What they were actually pointing out is that increasing the core limit to 16 cores, but arbitrarily increasing the thread limit to just 24 threads, rather than the logical move to 32, is allowing the i9 to operate with all hardware threads utilized, while the Ryzen 9 only has 75% of its threads utilized. It's like the new update to the benchmark was tailor-made to align with the exact specifications of the 12900K, to make it look better against hardware featuring additional threads.
So, the benchmark is treating the 5950X a bit more like it were a 5900X. Which wouldn't matter for most games, but since Ashes is one of the very rare games where performance can scale significantly with the number of cores, it gives an inaccurate impression that the 12900K might perform significantly better than the 5950X at heavily-multithreaded workloads, when in reality, they will likely perform a lot closer to one another, assuming these results are even representative of what performance will be like.

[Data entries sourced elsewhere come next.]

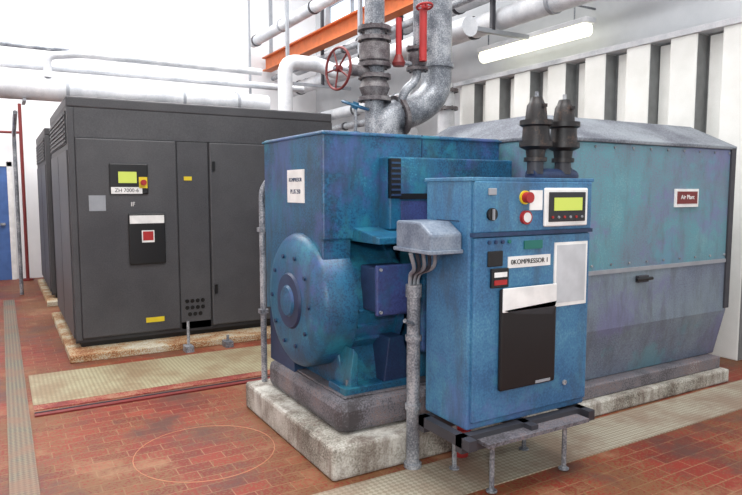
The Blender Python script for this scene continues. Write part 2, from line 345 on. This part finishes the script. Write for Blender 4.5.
for i,xx in enumerate((1.76,2.14)): cyl('foot_bolt_%d'%i,(xx,3.26,.42),(xx,3.26,.465),.022,'galv',bc,6)
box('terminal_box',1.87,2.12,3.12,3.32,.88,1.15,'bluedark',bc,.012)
box('terminal_box_lid',1.855,2.135,3.095,3.125,.865,1.165,'purple',bc,.01)
for i,(xx,zz) in enumerate(((1.88,.89),(2.11,.89),(1.88,1.14),(2.11,1.14))): cyl('lid_screw_%d'%i,(xx,3.095,zz),(xx,3.085,zz),.01,'galv',bc,8)
lathe('gear_casing',(2.2,3.6,.85),(1,0,0),[(0,.30),(.04,.38),(.3,.40),(.34,.44),(.38,.44),(.4,.38),(.7,.34)],'blue',bc,40)
box('gear_pedestal',2.3,2.95,3.3,3.9,.375,.7,'blue',bc,.02)
box('bearing_housing',2.20,2.5,3.12,3.4,.6,1.22,'blue',bc,.02)
box('hood_label',1.628,1.634,3.60,3.86,1.52,1.73,'white',bc,)
text('hood_lettering_a','KOMPRESOR',(1.627,3.73,1.665),.035,'bluedark',bc,(math.radians(90),0,math.radians(-90)))
text('hood_lettering_b','PLUS 250',(1.627,3.73,1.59),.04,'bluedark',bc,(math.radians(90),0,math.radians(-90)))
cd=G('cable_conduit')
tube('pipe',[(1.63,4.34,.19),(1.63,4.34,1.60),(1.70,4.34,1.70),(1.8,4.34,1.70)],.022,'galv',cd,.05)
for i,zz in enumerate((.7,1.3)): box('clip_%d'%i,1.60,1.66,4.315,4.37,zz,zz+.03,'galv',cd)
# ---------------------------------------------------------------- sound enclosure
tk=G('sound_enclosure')
box('skid',3.46,5.16,2.99,4.5,.11,.21,'bed',tk,.01)
prism('shell_lower',[(3.09,.21),(3.0,.6),(3.0,1.02),(4.5,1.02),(4.5,.21)],3.05,5.22,'x','tanklow',tk,.01)
prism('shell_upper',[(3.0,1.025),(3.0,1.93),(4.5,1.93),(4.5,1.025)],3.05,5.22,'x','tank',tk,.01)
poly('shell_roof',[(3.04,2.985,1.93),(5.24,2.985,1.93),(5.24,4.5,1.93),(3.04,4.5,1.93),(3.04,2.985,1.955),(5.24,2.985,1.955),(5.24,4.5,1.955),(3.04,4.5,1.955),(3.4,3.4,2.15),(5.24,3.4,2.15),(5.24,4.45,2.15),(3.4,4.45,2.15)],
     [(0,1,2,3),(0,1,5,4),(1,2,6,5),(2,3,7,6),(3,0,4,7),(4,5,9,8),(5,6,10,9),(6,7,11,10),(7,4,8,11),(8,9,10,11)],'tankroof',tk,.006)
box('seam_strip',3.05,5.22,2.992,3.0,1.005,1.035,'grey',tk)
box('edge_strip',5.17,5.23,2.985,3.05,.62,1.94,'dark',tk)
box('latch_plate',4.03,4.15,2.97,3.0,.92,.97,'dark',tk,.004); cyl('latch_bar',(4.0,2.965,.945),(4.18,2.965,.945),.012,'black',tk,8)
box('nameplate',4.45,4.74,2.985,2.999,1.47,1.61,'white',tk); box('nameplate_inner',4.468,4.722,2.982,2.986,1.495,1.59,'redbr',tk)
text('nameplate_lettering','Air Plant',(4.595,2.981,1.545),.048,'white',tk)
for i in range(9):
    for j,zz in enumerate((1.90,1.07)):
        cyl('rivet_%d_%d'%(i,j),(3.55+i*.2,3.0,zz),(3.55+i*.2,2.992,zz),.009,'galv',tk,8)

# ---------------------------------------------------------------- control panel
cp=G('control_panel_cabinet')
x0,x1,y0,y1=2.02,2.89,2.45,2.84
box('body',x0,x1,y0+.02,y1,.36,1.655,'blue2',cp,.01)
box('lid',x0-.008,x1+.012,y0,y1+.01,1.645,1.665,'blue2',cp,.004)
box('instrument_fascia',x0+.015,x1-.01,y0-.005,y0+.03,1.385,1.645,'blue2',cp,.006)
box('fascia_trim',x0+.005,x1,y0-.008,y0+.02,1.365,1.385,'bluedark',cp)
box('door',x0+.02,x1-.01,y0-.002,y0+.03,.40,1.36,'blue2',cp,.008)
cyl('dial_black',(2.14,y0-.005,1.478),(2.14,y0-.02,1.478),.032,'black',cp); box('dial_black_pointer',2.135,2.145,y0-.03,y0-.02,1.45,1.505,'grey',cp)
box('hour_meter',2.115,2.165,y0-.018,y0-.005,1.575,1.61,'grey',cp,.003)
cyl('emergency_collar',(2.365,y0-.005,1.562),(2.365,y0-.015,1.562),.036,'yellow',cp); cyl('emergency_stop',(2.365,y0-.015,1.562),(2.365,y0-.05,1.562),.028,'red',cp)
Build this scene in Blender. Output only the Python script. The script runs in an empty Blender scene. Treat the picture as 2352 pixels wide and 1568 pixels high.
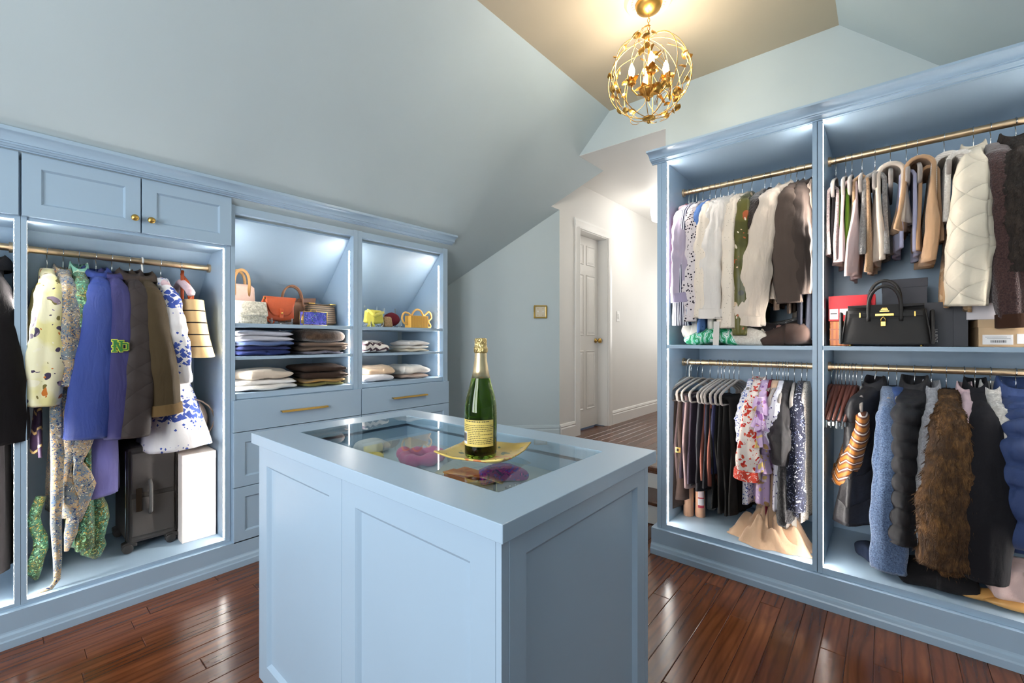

The Ashes benchmark is generally used to compare heavily-multithreaded performance of CPUs, but it's not particularly useful for comparing processors featuring more threads than it supports. So, the 5950X probably shouldn't even be in this comparison, as the benchmark is not designed to fully utilize its hardware. The fact that the developers appear to have updated the benchmark specifically to fit the specifications of the 12900K while ignoring the capabilities of competing processors like the 5950X also brings into question just what other Intel-specific optimizations might have been put in place, perhaps at the request of Intel. Ashes never really was a particularly popular game, and hasn't really had much of a player-base for years, but it still sticks around as a benchmark. And since it's not really representative of performance in almost any other game, it can be thought of more as a synthetic benchmark than anything. But a benchmark that specifically tailors itself to give an advantage to one line of hardware can arguably be considered a bad benchmark.